= Short task =
Print verbatim the opening line of the material and every subsequent line through the one containing "nt.links.new(a, b)".

Start Material

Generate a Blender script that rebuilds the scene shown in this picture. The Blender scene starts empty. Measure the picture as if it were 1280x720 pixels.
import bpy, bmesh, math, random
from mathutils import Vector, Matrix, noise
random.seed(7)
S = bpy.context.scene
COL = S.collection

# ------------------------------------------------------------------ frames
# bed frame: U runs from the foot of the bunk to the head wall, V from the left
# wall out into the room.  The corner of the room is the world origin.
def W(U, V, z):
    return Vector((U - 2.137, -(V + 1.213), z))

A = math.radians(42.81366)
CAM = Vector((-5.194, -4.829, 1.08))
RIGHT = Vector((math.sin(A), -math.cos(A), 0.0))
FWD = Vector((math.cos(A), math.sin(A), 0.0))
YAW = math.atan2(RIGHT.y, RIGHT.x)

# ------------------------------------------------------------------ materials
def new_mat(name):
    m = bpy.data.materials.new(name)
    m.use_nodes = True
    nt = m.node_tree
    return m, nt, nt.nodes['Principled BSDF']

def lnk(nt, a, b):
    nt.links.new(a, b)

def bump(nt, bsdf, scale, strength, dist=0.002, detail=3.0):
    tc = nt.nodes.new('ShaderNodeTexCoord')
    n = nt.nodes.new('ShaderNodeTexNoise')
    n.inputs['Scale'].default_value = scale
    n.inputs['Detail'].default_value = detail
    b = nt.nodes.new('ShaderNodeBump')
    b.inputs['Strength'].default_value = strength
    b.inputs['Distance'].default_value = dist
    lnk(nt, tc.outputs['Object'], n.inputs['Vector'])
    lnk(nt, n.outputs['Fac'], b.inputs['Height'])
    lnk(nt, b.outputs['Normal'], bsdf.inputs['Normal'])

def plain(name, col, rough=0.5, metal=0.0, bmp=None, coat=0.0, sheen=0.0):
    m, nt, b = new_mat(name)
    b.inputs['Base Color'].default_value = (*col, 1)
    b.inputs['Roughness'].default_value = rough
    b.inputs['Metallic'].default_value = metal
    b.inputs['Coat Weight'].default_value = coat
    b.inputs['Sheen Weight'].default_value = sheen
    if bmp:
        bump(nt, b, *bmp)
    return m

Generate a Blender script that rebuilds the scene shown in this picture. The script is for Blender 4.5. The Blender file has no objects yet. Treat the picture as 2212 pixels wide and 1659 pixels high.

End Material

= Expected output =
Generate a Blender script that rebuilds the scene shown in this picture. The Blender scene starts empty. Measure the picture as if it were 1280x720 pixels.
import bpy, bmesh, math, random
from mathutils import Vector, Matrix, noise
random.seed(7)
S = bpy.context.scene
COL = S.collection

# ------------------------------------------------------------------ frames
# bed frame: U runs from the foot of the bunk to the head wall, V from the left
# wall out into the room.  The corner of the room is the world origin.
def W(U, V, z):
    return Vector((U - 2.137, -(V + 1.213), z))

A = math.radians(42.81366)
CAM = Vector((-5.194, -4.829, 1.08))
RIGHT = Vector((math.sin(A), -math.cos(A), 0.0))
FWD = Vector((math.cos(A), math.sin(A), 0.0))
YAW = math.atan2(RIGHT.y, RIGHT.x)

# ------------------------------------------------------------------ materials
def new_mat(name):
    m = bpy.data.materials.new(name)
    m.use_nodes = True
    nt = m.node_tree
    return m, nt, nt.nodes['Principled BSDF']

def lnk(nt, a, b):
    nt.links.new(a, b)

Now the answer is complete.